The album's closer is another chunk of instrumental score, this time delivered solo by Ramin Djawadi. Entitled "Blade's Back," it mixes symphonic swoon with channel shifting rails of synth, lurching between the two divergent musical styles with breakneck speed for the first minute before making a smooth, yet abrupt switch to restrained floating ambiance. The reprieve is short-lived, however, as a militaristic cadence kicks in with a pulsing sense of doom and dread, the symphonics blaring in the background with piercing authority. There's a long pause, interrupted by Wesley Snipes urging us to "Use it, use it!" and then a sinewy synth beat kicks in, bubbling underneath a haunting string section and offset by lingering '70s soul-funk guitar strokes. It's apparent that this one song is really two separate movements of the same theme; one a blazing techno workout, the other an update on classic '70s blaxploitation scores.
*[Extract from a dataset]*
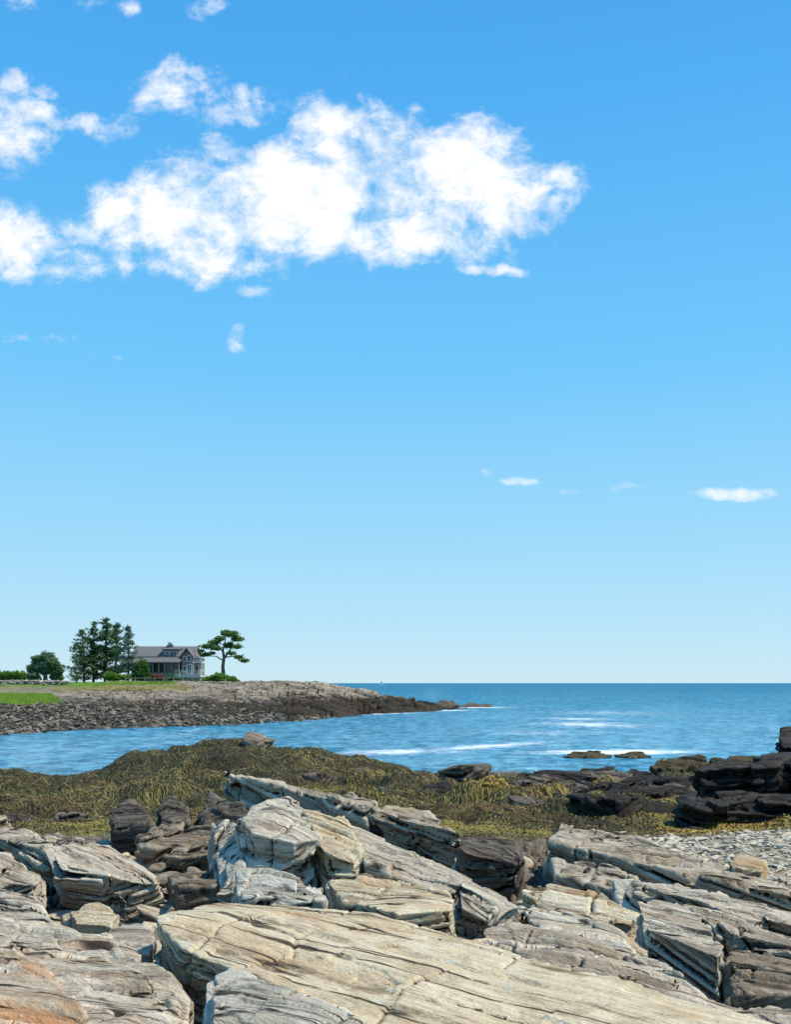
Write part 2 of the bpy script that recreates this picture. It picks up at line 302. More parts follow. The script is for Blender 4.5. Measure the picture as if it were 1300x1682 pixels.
flat=bedframe(-.10,-.35,.05,-.62,.9)
steep=bedframe(-.30,-.7,.35,-.45,.6)
blk=bedframe(-.07,-.25,.05,-.12,1.)
RK=[
('rock_slab','huge cream and ochre slab with pale lichen spots across the bottom foreground','cream',[(250,1508,5.6),(400,1482,6.3),(560,1490,6.25),(650,1502,6.1),(735,1545,5.65),(1000,1612,5.05),(1320,1705,4.4),(1300,1830,3.6),(1000,1830,3.5),(600,1700,4.25),(420,1625,4.65),(300,1560,5.05)],.7,dict(bed=flat,amp=.65,vk=.0017,cut=.6,brk=.35)),
('rock_slab','blue grey split layer of rock leaning on the front of the huge cream slab','blue',[(345,1608,4.5),(392,1582,4.65),(470,1612,4.55),(620,1690,4.2),(640,1790,3.7),(400,1790,3.6),(340,1700,4.0)],.5,dict(bed=steep,amp=.9,lay=.12,brk=.6)),
('rock_slab','long grey streaked slab running along the bottom left corner','grey',[(-180,1450,6.3),(0,1462,6.2),(60,1492,5.9),(120,1552,5.3),(300,1648,4.5),(330,1710,4.2),(200,1800,3.7),(-150,1800,3.5)],.6,dict(bed=steep,amp=1.,vk=.0017,lay=.15,cut=.8,brk=.4)),
('rock_slab','orange brown rust stained slab at the lower left edge','rust',[(-90,1510,5.0),(20,1538,4.85),(85,1600,4.5),(150,1668,4.15),(160,1740,3.8),(-100,1780,3.6)],.4,dict(bed=steep,amp=.9,cut=.7,brk=.4)),
('rock_slab','long thin grey sliver of rock lying left of the huge cream slab','grey',[(85,1535,5.5),(140,1528,5.6),(225,1580,5.1),(302,1628,4.75),(298,1650,4.6),(200,1618,4.8),(110,1568,5.2)],.22,dict(bed=steep,amp=.8,lay=.09,brk=.5)),
('boulder','pale wedge shaped boulder with dark underside on the left','grey',[(75,1398,8.0),(130,1381,8.7),(185,1386,8.6),(262,1438,7.8),(264,1450,7.6),(190,1446,7.35),(90,1430,7.5)],.30,dict(amp=.9,dn=(.03,.22),bed=flat,lay=.2,brk=.5)),
('rock_ledge','dark striped ledge end at the left edge above the pale wedge boulder','ledge',[(-90,1326,9.6),(0,1338,9.3),(85,1388,8.4),(82,1400,8.2),(0,1372,8.6),(-90,1360,8.8)],.4,dict(bed=steep,amp=1.1)),
('boulder','brown grey boulder at the left edge beside the pale wedge boulder','ledge',[(-80,1398,7.5),(20,1397,7.7),(68,1438,7.2),(62,1455,6.9),(-60,1445,6.8)],.4,dict(amp=1.1)),
('boulder','small dark pointed boulder, left one of the pair beside the seaweed','dark',[(188,1335,10.9),(212,1304,11.4),(238,1328,11),(252,1355,10.4),(186,1360,10.4)],.35,dict(amp=1.2)),
('boulder','small dark pointed boulder, right one of the pair beside the seaweed','dark',[(256,1335,11),(280,1308,11.4),(310,1328,11),(312,1352,10.4),(262,1358,10.3)],.35,dict(amp=1.2)),
('boulder','jagged brown black broken rock right of the pale wedge boulder','brown',[(222,1385,9.2),(262,1354,9.9),(350,1364,9.5),(372,1400,8.8),(300,1405,8.7),(230,1398,8.8)],.5,dict(amp=1.4,cut=1.9,brk=1.6)),
('boulder','low brown cracked rock in front of the jagged brown black rock','brown',[(268,1440,7.9),(325,1425,8.3),(368,1442,7.8),(362,1462,7.4),(290,1462,7.4)],.28,dict(amp=1.3,cut=1.7,brk=1.6)),
('rock_slab','flat tan stone plate below the pale wedge boulder','cream',[(105,1495,6.7),(160,1485,6.9),(205,1500,6.6),(180,1522,6.25),(120,1518,6.3)],.14,dict(amp=.5,brk=.3)),
('rock_slab','small reddish stone at the left behind the grey streaked slab','rust',[(-20,1470,6.7),(30,1462,6.8),(72,1480,6.5),(50,1495,6.3),(0,1490,6.3)],.14,dict(amp=.5,brk=.3)),
('rock_slab','bluish stone plate wedged left of the huge cream slab','blue',[(175,1530,6.0),(225,1512,6.3),(262,1530,6.0),(255,1560,5.6),(200,1556,5.7)],.16,dict(amp=.5,brk=.3)),
('rock_slab','narrow pale stone lying below the flat tan stone plate','grey',[(120,1540,5.8),(170,1530,5.9),(240,1575,5.4),(225,1590,5.2),(150,1566,5.5)],.14,dict(amp=.5,brk=.3)),
('rock_outcrop','tall grey face of the central outcrop with dark seams, left half','grey',[(394,1346,7.9),(425,1316,8.3),(472,1306,8.3),(510,1330,8.1),(524,1385,7.5),(480,1392,7.35),(402,1375,7.5)],.85,dict(amp=1.1,cut=1.3)),
('rock_outcrop','tall pale brown face of the central outcrop, right half','cream',[(468,1308,8.45),(520,1318,8.4),(565,1341,8.1),(604,1385,7.6),(590,1412,7.3),(540,1396,7.35),(505,1350,7.9)],.85,dict(amp=1.1,cut=1.3)),
('rock_outcrop','narrow bluish block on the left side of the central outcrop','blue',[(352,1350,8.7),(385,1338,8.7),(402,1352,8.2),(402,1430,7.4),(385,1460,7.05),(362,1440,7.4)],.5,dict(amp=1.1,cut=1.3)),
('rock_slab','long grey grooved slab running down right from the central outcrop','grey',[(555,1350,8.3),(640,1383,8.2),(720,1420,7.9),(838,1468,7.3),(862,1496,6.95),(800,1512,6.8),(720,1468,7.0),(600,1420,7.3)],.6,dict(amp=1.15,lay=.12,cut=1.,brk=.7)),
('rock_slab','low cream layered rock at the foot of the central outcrop','cream',[(540,1442,7.2),(620,1438,7.3),(700,1456,7.0),(705,1480,6.7),(570,1482,6.6)],.3,dict(amp=1.)),
('rock_slab','low blue grey rock below the left half of the central outcrop','blue',[(385,1430,7.0),(450,1425,7.0),(530,1450,6.8),(540,1478,6.5),(400,1478,6.5)],.3,dict(amp=1.)),
('rock_slab','tan wedge of rock with split brown end lying on the huge cream slab','cream',[(585,1490,6.3),(670,1470,6.6),(738,1460,6.6),(748,1478,6.35),(745,1500,6.1),(650,1508,6.0)],.24,dict(amp=.6,bed=flat,lay=.08,cut=.6,brk=.3)),
('rock_ledge','long dark ledge behind the central outcrop with pale upper edge','ledge',[(372,1264,12.5),(400,1267,12.6),(510,1298,11.8),(650,1340,10.9),(652,1346,10.7),(505,1306,11.5),(374,1272,12.2)],1.0,dict(amp=1.3,cut=1.5)),
('rock_outcrop','black shadowed block at the left foot of the long dark ledge','dark',[(322,1335,11),(345,1302,11.6),(392,1302,11.4),(420,1335,10.5),(380,1360,10.0),(325,1360,10.3)],.7,dict(amp=1.3,cut=1.7)),
('rock_ledge','second long ledge with pale crest and dark face behind the grooved slab','ledge',[(512,1302,11.6),(555,1299,11.8),(640,1326,11.2),(748,1352,10.6),(760,1362,10.3),(650,1338,10.75),(540,1312,11.2)],.9,dict(amp=1.3,cut=1.5)),
('rock_outcrop','dark squared block at the right end of the second long ledge','dark',[(748,1388,9.8),(785,1374,10.4),(846,1384,10.2),(862,1412,9.6),(848,1424,9.4),(758,1402,9.5)],.65,dict(amp=1.3,cut=1.5)),
('rock_ledge','long striped ledge sloping across the right side, topmost of its layers','ledge',[(898,1372,10.6),(922,1354,11.2),(1000,1368,11),(1110,1394,10.5),(1260,1440,9.6),(1340,1472,9),(1320,1484,8.8),(1150,1447,9.3),(1000,1402,10.1),(900,1386,10.3)],.75,dict(amp=1.25,lay=.12,cut=1.4,brk=.8)),
('rock_ledge','grey layer below the long striped ledge at the right','grey',[(1000,1436,9.1),(1100,1446,8.9),(1200,1474,8.5),(1340,1514,8.0),(1330,1532,7.7),(1180,1492,8.1),(1020,1455,8.7)],.5,dict(amp=1.2,lay=.11,cut=1.2,brk=.8)),
('rock_ledge','second thin strip of striped rock under the topmost right ledge','ledge',[(905,1420,9.6),(980,1425,9.6),(1080,1448,9.2),(1180,1480,8.6),(1160,1492,8.3),(1050,1466,8.8),(915,1440,9.3)],.45,dict(amp=1.2,lay=.1,cut=1.2)),
('rock_ledge','brown layered slab between the pale angular block and the right edge','ledge',[(1110,1480,7.9),(1200,1496,7.9),(1340,1548,7.3),(1340,1570,6.95),(1200,1540,7.05),(1150,1502,7.45)],.5,dict(amp=1.2,lay=.11,cut=1.2)),
('rock_slab','stepped tan and grey rock between the grooved slab and the right ledge','cream',[(862,1448,8.2),(950,1466,8),(1050,1495,7.6),(1058,1515,7.3),(960,1500,7.4),(866,1476,7.7)],.45,dict(amp=1.2,cut=1.8,brk=1.6)),
('boulder','large pale grey angular block right of centre with a squared right end','grey',[(1045,1480,7.2),(1105,1476,7.4),(1150,1506,7.0),(1190,1554,6.4),(1186,1574,6.2),(1060,1525,6.6)],.6,dict(amp=.9,lay=.2,cut=.8,brk=.4)),
('rock_slab','fluted grey slab below the pale angular block','grey',[(848,1488,7.3),(950,1498,7.2),(1060,1556,6.6),(1120,1610,5.9),(1050,1596,6.0),(900,1542,6.5)],.5,dict(amp=1.2,lay=.09,brk=.8)),
('rock_slab','long brown grey fluted slab along the upper edge of the huge cream slab','ledge',[(765,1538,6.35),(850,1516,6.7),(960,1545,6.4),(1100,1600,5.9),(1240,1668,5.2),(1210,1685,5.0),(1000,1612,5.4),(800,1565,5.9)],.5,dict(amp=1.1,lay=.09,cut=1.,brk=.8)),
('boulder','brown blocky stone at the right edge beside the pale angular block','brown',[(1195,1562,6.6),(1240,1552,6.9),(1340,1576,6.6),(1340,1602,6.2),(1200,1587,6.2)],.4,dict(amp=1.1)),
('boulder','dark rounded stone at the lower right edge','brown',[(1198,1602,5.9),(1250,1592,6.0),(1340,1610,5.8),(1340,1640,5.4),(1210,1632,5.4)],.4,dict(amp=1.1)),
('rock_slab','dark flat rock in the bottom right corner','ledge',[(1200,1660,5.1),(1260,1648,5.2),(1350,1655,5.1),(1350,1720,4.6),(1230,1710,4.6)],.4,dict(amp=1.)),
('boulder','pale block sitting on the right ledge near the edge','cream',[(1195,1414,9.9),(1225,1404,10.2),(1262,1416,10.),(1255,1432,9.6),(1205,1430,9.6)],.2,dict(amp=.5,brk=.3)),
('rock_outcrop','big black layered outcrop at the right edge','black',[(1136,1266,16.8),(1180,1256,17.5),(1250,1240,18),(1360,1243,18),(1360,1256,16.8),(1250,1254,16.8),(1190,1268,16.3),(1140,1276,16.3)],1.4,dict(amp=1.3,S=1.6,bed=blk,lay=.17,cut=1.5,brk=1.3)),
('rock_outcrop','lower black step of rock at the foot of the big black outcrop','black',[(1110,1312,15.6),(1135,1300,16.2),(1230,1302,16.2),(1340,1310,16),(1340,1325,15.2),(1220,1322,15.2),(1120,1330,15.1)],.8,dict(amp=1.3,S=1.4,bed=blk,lay=.15,cut=1.8,brk=1.5)),
('rock_outcrop','dark peaked rock top behind the big black outcrop at the right edge','black',[(1270,1222,22),(1286,1199,23),(1350,1194,23),(1350,1218,21.5),(1275,1228,21.5)],1.5,dict(amp=1.4,S=1.6,bed=blk,cut=1.5)),
('boulder','black jagged rock at the far side of the seaweed, left of centre right group','black',[(915,1284,30),(960,1262,32),(1012,1255,32),(1018,1270,30),(930,1284,30)],.9,dict(amp=1.4,S=1.7,cut=1.6,brk=1.5)),
('boulder','black slanted rock between the jagged rock and the big black outcrop','black',[(1020,1282,27),(1036,1260,28),(1086,1268,27),(1112,1290,25.6),(1030,1290,26)],.8,dict(amp=1.4,S=1.6,cut=1.6,brk=1.5)),
('boulder','small black rock touching the left side of the big black outcrop','black',[(1072,1302,22),(1105,1281,24),(1140,1284,23),(1138,1310,21),(1080,1316,21)],.7,dict(amp=1.4,S=1.4,cut=1.6,brk=1.5)),
('boulder','low black rock poking from the seaweed in front of the jagged black rock','black',[(868,1304,24),(915,1286,26),(965,1296,25),(955,1312,23.5),(880,1315,23.5)],.5,dict(amp=1.2,S=1.4,cut=1.7)),
('boulder','low dark slab in seaweed beside the golden weed patch','dark',[(790,1300,24),(830,1287,26),(868,1296,25),(860,1308,23.8),(806,1310,23.8)],.5,dict(amp=1.2,S=1.4,cut=1.7)),
('boulder','dark rock half covered in weed in front of the big black outcrop','black',[(1040,1335,17.5),(1070,1316,18.5),(1112,1324,18),(1108,1345,17),(1050,1350,16.8)],.5,dict(amp=1.2,S=1.2,cut=1.8)),
('boulder','bare brown rock on the crest of the seaweed ridge','brown',[(398,1214,41),(408,1200,42),(432,1205,42),(455,1216,41),(420,1222,40.5)],.9,dict(amp=1.,S=2.)),
('boulder','bare orange brown rock on the lower right slope of the seaweed ridge','brown',[(568,1252,39),(585,1241,40),(606,1248,40),(600,1260,38.5),(572,1262,38.5)],.6,dict(amp=1.,S=1.8)),
('sea_rock','low brown weedy rock awash in the bay, left one of two','weedrock',[(925,1241,60),(938,1234,62),(960,1237,62),(985,1235,62),(1010,1241,60),(965,1243,59)],.5,dict(amp=1.,S=2.,cut=1.8)),
('sea_rock','low brown weedy rock awash in the bay, right one of two','weedrock',[(1004,1241,60.5),(1030,1238,61),(1062,1234,61),(1077,1241,60),(1040,1243,59)],.5,dict(amp=1.,S=2.,cut=1.8)),
('sea_rock','rounded brown weedy rock near the water behind the black rocks','weedrock',[(1066,1256,41),(1095,1243,42),(1150,1240,42.5),(1170,1252,41),(1110,1262,39.5)],1.2,dict(amp=1.2,S=2.,cut=1.5)),
('sea_rock','flat brown weedy rock running to the right edge at the water','weedrock',[(1165,1248,41),(1195,1240,42),(1275,1243,42.5),(1275,1255,41),(1190,1260,40)],1.1,dict(amp=1.2,S=2.,cut=1.5)),
('sea_rock','dome of brown weedy rock at the water edge left of the jagged black rock','weedrock',[(874,1270,37),(892,1262,38),(918,1264,38),(925,1276,36.5),(890,1282,36)],.6,dict(amp=1.,S=1.5)),
('sea_rock','brown low islet off the tip of the headland, nearest to it','dark',[(704,1157,171),(726,1148,174),(748,1150,174),(758,1157,172),(730,1160,171)],2.,dict(amp=.9,S=2.4,vk=.0012,cut=1.4)),
('sea_rock','thin dark islet off the tip of the headland, farthest right','dark',[(748,1158,186),(775,1152,188),(812,1156,187),(808,1161,185),(775,1163,184)],1.8,dict(amp=.9,S=2.4,vk=.0012,cut=1.4)),
('sea_rock','low dark rock in the surf between the headland tip and the islets','dark',[(716,1165,176),(745,1160,178),(770,1161,177),(764,1166,175)],1.5,dict(amp=.9,S=2.2,vk=.0012,cut=1.4)),
]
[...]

The biggest complaint/let down with the Blade: Trinity Original Motion Picture Soundtrack is that the music has been more or less segregated. The rap tracks make up the first portion of the album and then the largely instrumental, high energy electronic tracks fill up the latter portion. Granted the track listing more or less follows the order that the songs appear in the film, but as a stand alone album it would have been better to have sequenced them in a more random order, mixing up the rap and the electronic tracks to give listeners a more cohesive, overall listening experience.